A long time ago, in another life, I lived in one room at the top of an old house at the corner of 14th Street and Peachtree Street in Atlanta, a rooming house run by an incredibly kind Quaker woman named Christine Wilson. I was young and pregnant and determined not to go home again, where no one would say what we were and everything I wanted to be was drowned out by the noise of my parents’ quarrels. That room was my one safe space: ten square feet where I could read, draw, sit on the tiny balcony with the newspaper, and retreat after work from a big city that both frightened and thrilled me. Another space that seemed almost as welcoming was the Quaker meeting house around the corner, where my landlady attended, and where I encountered again the civil rights movement that had been one source of my mother’s quarrels with me. That was my first experience with a church that moved outside its own walls with its beliefs, that lifted up everyone rather than divided.
On my days off, I spent some time, also around the corner, at a temporary office for the Southern Christian Leadership Coalition, where someone discovered I could write reasonably legibly in large letters and so I was assigned to make posters for the marches and pickets. It was the days of Lester Maddox and a struggle for the soul of the city. Hosea Williams was leading the Jobs and Justice campaign and the first talk of African-Americans running for office was breaking the surface of the city’s staid downtown.

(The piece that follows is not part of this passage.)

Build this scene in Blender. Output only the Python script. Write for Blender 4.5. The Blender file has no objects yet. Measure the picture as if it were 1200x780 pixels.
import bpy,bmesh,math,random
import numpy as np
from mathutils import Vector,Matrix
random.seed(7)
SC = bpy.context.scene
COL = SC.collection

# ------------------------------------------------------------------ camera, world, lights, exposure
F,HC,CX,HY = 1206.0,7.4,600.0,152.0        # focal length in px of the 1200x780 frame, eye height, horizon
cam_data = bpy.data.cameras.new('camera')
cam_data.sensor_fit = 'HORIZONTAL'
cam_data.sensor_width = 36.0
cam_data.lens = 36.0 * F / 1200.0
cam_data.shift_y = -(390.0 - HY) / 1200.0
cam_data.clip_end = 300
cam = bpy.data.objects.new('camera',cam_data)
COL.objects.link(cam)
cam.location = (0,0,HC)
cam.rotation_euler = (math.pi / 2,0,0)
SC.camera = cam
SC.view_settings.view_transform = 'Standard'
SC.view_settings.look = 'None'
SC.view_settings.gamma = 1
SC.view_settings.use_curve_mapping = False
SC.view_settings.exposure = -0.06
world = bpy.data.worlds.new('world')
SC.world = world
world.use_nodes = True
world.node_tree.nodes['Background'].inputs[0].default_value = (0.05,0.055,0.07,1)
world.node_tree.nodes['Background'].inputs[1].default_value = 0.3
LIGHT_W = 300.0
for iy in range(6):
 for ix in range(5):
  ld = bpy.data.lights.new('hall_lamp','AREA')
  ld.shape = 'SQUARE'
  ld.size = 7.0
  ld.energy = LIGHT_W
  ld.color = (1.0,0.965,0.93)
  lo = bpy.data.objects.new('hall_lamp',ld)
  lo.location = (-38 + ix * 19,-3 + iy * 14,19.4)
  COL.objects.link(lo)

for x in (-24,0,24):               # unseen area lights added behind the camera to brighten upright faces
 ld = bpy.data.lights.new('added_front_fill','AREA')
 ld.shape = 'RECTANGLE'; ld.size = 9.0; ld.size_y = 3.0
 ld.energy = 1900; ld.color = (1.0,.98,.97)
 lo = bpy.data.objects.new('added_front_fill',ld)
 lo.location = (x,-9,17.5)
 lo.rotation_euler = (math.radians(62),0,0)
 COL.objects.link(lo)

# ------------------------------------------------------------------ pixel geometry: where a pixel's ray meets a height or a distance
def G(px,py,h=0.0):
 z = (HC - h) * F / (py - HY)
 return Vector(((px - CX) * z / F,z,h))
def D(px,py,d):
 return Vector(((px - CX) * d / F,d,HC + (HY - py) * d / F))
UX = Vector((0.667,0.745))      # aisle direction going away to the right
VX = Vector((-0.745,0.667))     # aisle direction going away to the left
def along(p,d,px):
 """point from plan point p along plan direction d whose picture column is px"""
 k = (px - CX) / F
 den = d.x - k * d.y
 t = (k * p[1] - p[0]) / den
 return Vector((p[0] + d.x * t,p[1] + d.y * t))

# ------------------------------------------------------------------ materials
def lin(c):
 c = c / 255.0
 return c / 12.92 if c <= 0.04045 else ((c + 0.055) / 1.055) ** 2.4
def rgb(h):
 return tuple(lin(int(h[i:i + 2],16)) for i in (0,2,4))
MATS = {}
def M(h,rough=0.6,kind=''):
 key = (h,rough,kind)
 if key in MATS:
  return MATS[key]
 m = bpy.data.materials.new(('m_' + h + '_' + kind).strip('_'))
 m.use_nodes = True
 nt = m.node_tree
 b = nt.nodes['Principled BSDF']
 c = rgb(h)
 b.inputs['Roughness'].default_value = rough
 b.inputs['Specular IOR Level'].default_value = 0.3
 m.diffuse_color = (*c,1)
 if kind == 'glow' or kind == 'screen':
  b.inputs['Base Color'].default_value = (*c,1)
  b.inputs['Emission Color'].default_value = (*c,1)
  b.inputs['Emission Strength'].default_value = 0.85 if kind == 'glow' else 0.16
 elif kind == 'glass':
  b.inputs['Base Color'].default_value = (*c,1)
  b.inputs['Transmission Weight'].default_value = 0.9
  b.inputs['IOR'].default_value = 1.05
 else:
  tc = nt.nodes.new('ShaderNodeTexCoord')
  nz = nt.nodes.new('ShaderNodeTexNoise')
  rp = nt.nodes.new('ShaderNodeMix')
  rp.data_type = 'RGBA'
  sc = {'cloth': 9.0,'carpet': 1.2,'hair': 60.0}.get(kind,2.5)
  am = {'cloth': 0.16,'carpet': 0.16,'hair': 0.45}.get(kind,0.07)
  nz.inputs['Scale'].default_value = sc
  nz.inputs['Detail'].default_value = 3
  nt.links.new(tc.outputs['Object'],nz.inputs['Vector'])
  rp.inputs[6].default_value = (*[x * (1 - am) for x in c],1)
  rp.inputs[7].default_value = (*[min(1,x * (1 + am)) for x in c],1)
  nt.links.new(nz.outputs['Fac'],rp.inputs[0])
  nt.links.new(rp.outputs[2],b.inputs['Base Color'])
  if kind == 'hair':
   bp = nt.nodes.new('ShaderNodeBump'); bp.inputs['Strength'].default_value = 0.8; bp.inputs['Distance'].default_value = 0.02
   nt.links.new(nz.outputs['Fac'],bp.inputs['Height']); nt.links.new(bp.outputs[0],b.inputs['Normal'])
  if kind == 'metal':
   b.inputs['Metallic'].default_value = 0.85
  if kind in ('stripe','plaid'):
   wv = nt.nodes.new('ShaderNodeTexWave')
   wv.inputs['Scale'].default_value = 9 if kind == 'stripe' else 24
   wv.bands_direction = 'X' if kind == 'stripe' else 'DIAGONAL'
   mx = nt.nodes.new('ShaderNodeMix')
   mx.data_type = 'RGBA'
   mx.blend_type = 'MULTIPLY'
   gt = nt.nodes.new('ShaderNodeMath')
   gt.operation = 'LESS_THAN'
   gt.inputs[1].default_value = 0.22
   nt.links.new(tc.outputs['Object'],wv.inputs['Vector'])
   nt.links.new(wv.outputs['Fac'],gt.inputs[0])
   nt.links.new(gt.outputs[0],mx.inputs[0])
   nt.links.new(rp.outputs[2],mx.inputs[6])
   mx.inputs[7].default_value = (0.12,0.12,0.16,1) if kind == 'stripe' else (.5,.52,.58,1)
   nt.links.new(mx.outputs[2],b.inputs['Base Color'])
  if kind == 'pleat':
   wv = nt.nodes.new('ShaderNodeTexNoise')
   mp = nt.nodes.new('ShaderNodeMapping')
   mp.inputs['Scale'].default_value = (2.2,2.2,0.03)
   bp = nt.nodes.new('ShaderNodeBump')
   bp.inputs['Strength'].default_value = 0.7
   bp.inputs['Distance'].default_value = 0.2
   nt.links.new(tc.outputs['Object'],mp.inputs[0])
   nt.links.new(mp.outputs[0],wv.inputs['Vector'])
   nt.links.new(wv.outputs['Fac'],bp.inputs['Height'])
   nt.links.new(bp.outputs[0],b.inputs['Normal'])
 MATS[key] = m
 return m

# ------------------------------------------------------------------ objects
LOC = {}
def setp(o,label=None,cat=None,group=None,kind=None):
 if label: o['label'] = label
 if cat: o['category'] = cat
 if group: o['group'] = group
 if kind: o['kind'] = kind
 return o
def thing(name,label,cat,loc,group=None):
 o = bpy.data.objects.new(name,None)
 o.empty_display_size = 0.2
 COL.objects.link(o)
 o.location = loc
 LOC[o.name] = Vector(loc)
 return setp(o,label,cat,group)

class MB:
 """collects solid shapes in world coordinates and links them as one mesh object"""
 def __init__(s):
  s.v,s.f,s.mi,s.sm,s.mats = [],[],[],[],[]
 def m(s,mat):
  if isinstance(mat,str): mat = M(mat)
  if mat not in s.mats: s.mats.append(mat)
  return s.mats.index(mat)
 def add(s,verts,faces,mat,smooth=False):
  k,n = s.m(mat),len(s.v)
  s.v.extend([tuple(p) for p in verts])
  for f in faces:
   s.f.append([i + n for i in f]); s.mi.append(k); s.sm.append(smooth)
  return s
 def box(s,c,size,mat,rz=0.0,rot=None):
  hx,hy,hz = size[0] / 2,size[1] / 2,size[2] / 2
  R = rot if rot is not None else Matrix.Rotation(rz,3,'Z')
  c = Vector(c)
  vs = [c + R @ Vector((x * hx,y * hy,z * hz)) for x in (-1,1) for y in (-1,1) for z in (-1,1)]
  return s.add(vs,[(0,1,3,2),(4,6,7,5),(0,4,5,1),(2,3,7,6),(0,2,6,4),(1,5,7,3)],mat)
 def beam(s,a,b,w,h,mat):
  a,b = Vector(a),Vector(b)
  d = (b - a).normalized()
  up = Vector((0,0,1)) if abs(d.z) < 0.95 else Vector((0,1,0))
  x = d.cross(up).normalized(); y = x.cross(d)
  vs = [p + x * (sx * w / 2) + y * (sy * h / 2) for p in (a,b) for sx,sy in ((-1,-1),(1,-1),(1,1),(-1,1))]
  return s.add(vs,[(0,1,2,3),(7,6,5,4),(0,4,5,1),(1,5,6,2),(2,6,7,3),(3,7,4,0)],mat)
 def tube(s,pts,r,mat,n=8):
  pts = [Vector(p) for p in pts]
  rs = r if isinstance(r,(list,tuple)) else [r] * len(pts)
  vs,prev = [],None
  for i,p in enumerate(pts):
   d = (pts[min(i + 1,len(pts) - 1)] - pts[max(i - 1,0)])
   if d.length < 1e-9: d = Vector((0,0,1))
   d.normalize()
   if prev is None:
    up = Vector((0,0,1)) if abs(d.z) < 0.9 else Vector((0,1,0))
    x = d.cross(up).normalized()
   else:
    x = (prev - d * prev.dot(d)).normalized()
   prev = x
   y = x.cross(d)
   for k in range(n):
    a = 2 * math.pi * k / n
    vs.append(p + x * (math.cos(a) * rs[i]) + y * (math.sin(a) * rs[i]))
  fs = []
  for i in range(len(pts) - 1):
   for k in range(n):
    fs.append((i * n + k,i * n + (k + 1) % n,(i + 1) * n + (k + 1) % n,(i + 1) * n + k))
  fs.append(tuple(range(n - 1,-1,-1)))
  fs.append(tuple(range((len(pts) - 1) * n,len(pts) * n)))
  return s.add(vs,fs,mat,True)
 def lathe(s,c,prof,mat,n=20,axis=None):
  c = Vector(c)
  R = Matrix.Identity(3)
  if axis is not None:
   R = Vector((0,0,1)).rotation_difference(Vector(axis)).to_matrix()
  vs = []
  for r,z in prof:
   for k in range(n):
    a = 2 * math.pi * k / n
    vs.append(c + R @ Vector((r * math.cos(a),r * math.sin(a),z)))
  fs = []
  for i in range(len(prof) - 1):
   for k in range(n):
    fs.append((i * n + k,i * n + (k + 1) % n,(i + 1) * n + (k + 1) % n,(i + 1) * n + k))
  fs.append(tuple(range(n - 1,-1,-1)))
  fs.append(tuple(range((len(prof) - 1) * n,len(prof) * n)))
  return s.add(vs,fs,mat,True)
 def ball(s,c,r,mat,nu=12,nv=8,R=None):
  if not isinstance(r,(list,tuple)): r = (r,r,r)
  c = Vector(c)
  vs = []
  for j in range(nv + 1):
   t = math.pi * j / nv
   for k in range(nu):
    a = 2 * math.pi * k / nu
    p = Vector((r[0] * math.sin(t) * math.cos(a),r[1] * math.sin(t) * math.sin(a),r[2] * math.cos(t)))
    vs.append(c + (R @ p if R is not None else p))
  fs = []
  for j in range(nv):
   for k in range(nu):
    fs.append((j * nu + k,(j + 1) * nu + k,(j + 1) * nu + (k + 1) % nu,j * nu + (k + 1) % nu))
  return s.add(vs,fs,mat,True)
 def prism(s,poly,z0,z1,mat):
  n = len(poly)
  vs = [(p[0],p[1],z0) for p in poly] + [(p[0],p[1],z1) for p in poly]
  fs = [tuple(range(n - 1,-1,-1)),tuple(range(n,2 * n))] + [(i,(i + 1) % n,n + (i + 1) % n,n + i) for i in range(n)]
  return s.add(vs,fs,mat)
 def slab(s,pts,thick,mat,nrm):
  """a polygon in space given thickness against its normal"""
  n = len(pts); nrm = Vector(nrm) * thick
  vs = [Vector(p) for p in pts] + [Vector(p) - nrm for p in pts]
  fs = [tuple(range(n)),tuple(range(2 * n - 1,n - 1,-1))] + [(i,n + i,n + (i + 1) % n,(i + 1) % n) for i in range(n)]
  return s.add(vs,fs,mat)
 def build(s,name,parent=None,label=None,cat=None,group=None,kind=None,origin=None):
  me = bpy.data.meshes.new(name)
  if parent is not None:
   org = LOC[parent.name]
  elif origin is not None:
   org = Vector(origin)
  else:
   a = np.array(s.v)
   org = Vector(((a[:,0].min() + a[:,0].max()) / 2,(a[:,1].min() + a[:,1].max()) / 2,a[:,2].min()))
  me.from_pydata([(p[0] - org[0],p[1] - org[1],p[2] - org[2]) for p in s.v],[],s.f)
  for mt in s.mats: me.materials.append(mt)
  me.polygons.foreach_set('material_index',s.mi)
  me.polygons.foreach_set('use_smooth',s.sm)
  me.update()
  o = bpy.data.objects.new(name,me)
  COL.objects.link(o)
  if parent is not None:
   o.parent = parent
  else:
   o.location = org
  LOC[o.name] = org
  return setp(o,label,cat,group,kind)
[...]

Eventually, I decided to marry and moved to Illinois. The day I packed my bags in my upstairs room, the other roomers, all poor working men, came to say goodbye. One gave me a small painting he’d done, a rich sworn of blues and reds. Mrs. Wilson hugged me and told me I would always be welcome. She had already let my room and the new boarder was outside now, talking to a friend.
I struggled not to cry as I made my way down the cracked front walkway. At the end, the two men were saying goodbye. One turned and strode toward the front door. I recognized him from the movement, already a legend for what he’d done as part of the Student Nonviolent Coordinating Committee. Just this year, I saw him portrayed in the movie Selma, which made me smile, as I smiled that day, thinking of that mild-mannered, fierce-souled man sitting on “my” balcony, gazing out over the city and making plans.
Tenuous as it is, this small connection with Julian Bond has always occupied a corner of my heart, right next to the small amount of courage I possess.
That long-ago day, he nodded and smiled at me. Then I watched him stride quickly toward Mrs. Wilson’s front door, like a man with a plan that he intends to see through.